Social media listening data is being used to accurately predict sales in the short term, providing businesses with signals about their current environment. These forecasts allow companies to take action by responding to expected changes in demand. Initially based on buzz volume, prediction models have matured to capture the content and characteristics of online discussion that drive sales. Marketers and advertisers can leverage those qualities to create and implement strategies and tactics that resonate with customers and link directly to revenue growth.
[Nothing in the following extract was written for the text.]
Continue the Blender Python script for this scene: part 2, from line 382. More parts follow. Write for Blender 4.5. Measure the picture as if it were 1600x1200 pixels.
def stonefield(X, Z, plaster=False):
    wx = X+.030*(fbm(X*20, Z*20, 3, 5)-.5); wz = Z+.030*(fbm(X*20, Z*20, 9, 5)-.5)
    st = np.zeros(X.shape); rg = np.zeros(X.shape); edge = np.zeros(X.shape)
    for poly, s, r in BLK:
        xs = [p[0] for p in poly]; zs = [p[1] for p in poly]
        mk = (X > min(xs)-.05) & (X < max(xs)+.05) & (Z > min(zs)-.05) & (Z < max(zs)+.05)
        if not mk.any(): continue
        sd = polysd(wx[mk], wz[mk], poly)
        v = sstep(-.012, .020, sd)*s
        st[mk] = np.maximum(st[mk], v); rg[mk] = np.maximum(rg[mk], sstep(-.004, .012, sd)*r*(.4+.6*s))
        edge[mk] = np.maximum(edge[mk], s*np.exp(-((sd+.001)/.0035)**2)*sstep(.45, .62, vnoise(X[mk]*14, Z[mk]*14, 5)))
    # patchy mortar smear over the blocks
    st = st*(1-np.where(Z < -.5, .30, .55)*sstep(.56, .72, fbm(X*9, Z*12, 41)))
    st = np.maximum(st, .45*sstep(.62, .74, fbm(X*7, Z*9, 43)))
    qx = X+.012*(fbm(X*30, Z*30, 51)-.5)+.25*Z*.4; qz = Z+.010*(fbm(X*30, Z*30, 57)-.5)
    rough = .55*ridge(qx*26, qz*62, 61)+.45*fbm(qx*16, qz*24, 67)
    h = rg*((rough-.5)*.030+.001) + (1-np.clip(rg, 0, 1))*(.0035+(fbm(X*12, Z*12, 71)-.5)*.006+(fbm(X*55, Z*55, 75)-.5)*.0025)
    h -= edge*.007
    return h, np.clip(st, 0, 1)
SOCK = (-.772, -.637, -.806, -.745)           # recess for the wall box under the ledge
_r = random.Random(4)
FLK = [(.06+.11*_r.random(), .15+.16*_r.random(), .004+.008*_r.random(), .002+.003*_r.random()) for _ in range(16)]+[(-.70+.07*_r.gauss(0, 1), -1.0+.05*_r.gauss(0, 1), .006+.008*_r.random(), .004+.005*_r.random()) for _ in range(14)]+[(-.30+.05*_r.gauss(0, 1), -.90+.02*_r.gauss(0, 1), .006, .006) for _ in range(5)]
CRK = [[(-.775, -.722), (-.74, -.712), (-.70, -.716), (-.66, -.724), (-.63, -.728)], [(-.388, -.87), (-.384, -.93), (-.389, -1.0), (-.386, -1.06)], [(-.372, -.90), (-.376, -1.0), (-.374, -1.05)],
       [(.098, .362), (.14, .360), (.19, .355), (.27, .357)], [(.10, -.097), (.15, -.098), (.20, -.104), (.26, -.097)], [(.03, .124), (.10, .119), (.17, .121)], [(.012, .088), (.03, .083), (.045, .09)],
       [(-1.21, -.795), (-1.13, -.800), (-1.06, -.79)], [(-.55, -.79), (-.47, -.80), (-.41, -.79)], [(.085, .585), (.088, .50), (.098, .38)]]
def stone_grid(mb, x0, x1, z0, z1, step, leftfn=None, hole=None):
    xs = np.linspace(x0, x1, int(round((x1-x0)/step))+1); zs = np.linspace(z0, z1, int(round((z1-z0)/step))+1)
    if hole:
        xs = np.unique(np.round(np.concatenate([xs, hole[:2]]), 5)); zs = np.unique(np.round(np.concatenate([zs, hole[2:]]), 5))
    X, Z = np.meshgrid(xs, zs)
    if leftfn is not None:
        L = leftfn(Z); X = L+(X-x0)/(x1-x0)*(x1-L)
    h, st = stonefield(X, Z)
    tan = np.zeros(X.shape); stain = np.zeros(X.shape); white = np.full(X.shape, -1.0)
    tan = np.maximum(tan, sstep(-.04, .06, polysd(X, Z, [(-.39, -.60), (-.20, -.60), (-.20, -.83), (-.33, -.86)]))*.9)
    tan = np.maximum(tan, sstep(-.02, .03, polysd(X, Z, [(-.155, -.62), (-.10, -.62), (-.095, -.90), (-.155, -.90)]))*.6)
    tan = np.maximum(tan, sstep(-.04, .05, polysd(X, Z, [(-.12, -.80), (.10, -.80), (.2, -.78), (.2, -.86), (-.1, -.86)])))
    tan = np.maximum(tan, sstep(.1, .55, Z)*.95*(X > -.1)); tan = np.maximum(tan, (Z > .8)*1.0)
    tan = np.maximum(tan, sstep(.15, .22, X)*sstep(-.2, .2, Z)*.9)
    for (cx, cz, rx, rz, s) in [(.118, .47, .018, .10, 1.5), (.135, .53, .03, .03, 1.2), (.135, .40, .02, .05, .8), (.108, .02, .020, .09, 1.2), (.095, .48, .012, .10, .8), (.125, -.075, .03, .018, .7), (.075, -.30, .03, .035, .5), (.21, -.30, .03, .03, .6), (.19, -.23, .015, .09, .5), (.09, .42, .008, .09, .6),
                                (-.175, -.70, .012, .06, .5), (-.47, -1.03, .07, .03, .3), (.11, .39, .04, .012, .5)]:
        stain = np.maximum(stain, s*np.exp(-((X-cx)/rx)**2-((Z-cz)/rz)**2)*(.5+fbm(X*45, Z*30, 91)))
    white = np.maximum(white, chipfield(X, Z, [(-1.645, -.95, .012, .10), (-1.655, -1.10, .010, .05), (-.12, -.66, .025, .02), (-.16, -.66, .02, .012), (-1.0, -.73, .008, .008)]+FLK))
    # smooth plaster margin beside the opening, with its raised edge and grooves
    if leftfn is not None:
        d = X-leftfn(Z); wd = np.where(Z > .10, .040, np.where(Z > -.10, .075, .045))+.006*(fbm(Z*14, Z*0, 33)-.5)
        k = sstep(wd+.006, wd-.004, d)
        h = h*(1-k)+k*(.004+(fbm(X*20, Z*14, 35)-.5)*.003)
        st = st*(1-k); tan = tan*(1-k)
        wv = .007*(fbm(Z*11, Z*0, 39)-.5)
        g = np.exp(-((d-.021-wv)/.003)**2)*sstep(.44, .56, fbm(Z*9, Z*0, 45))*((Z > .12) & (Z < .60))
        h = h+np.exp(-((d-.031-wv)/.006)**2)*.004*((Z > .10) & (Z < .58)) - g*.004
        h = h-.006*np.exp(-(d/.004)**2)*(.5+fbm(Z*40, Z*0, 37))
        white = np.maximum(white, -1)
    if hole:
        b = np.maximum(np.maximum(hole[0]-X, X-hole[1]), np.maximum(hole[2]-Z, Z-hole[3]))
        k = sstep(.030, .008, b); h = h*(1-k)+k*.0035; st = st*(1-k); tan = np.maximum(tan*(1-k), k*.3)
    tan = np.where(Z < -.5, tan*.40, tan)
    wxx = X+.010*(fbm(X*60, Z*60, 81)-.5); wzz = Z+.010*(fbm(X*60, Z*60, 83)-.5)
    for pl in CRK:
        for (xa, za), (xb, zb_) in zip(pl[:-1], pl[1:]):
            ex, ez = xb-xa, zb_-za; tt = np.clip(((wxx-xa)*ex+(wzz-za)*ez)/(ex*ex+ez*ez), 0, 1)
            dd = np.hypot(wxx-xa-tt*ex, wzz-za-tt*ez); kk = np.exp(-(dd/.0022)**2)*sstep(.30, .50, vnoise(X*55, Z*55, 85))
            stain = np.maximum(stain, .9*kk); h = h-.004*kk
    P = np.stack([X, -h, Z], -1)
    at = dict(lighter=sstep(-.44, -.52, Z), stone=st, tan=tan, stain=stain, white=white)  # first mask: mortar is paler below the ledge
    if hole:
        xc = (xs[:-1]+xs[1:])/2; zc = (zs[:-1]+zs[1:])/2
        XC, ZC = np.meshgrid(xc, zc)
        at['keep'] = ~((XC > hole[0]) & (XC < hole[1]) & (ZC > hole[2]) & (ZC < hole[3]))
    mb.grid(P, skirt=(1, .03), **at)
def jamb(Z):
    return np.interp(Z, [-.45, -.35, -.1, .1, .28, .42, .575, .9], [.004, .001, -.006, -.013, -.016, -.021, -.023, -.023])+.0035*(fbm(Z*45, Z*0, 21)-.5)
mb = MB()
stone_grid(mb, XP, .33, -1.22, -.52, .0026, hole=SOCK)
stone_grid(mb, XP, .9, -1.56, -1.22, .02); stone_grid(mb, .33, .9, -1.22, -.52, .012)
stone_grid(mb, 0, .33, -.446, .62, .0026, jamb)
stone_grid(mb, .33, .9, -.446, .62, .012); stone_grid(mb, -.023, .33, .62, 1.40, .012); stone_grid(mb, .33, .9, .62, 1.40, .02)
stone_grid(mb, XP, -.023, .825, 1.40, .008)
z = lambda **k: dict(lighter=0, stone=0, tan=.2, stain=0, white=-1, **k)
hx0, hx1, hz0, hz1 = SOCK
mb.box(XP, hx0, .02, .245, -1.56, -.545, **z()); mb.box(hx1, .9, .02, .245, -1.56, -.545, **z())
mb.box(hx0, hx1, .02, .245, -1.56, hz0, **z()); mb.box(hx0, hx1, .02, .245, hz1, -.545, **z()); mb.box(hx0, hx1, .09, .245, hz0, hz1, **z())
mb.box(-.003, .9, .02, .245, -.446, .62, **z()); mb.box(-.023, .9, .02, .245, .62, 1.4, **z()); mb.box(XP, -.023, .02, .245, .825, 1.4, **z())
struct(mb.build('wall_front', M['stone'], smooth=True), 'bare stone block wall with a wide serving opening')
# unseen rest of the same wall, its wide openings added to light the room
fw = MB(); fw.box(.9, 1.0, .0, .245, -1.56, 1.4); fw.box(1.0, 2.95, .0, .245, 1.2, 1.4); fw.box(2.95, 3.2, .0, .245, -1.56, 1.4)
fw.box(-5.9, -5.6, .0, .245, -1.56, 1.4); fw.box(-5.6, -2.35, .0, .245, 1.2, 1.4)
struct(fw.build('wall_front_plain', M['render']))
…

Because customers and prospects are not automatons, you must carefully consider the pros and cons in discussions, consider the writer's or speaker's perspective, and act according to their judgment. Conventional notions of the impact of influence, sentiment, and product ratings do not apply across the board, and companies need to reflect upon the applicability of these ideas to their specific situations. Last, listening-based sales predictions provide measures that nearly every function appreciates and understands. Sharing them across your organization can bring the value of listening to the entire enterprise.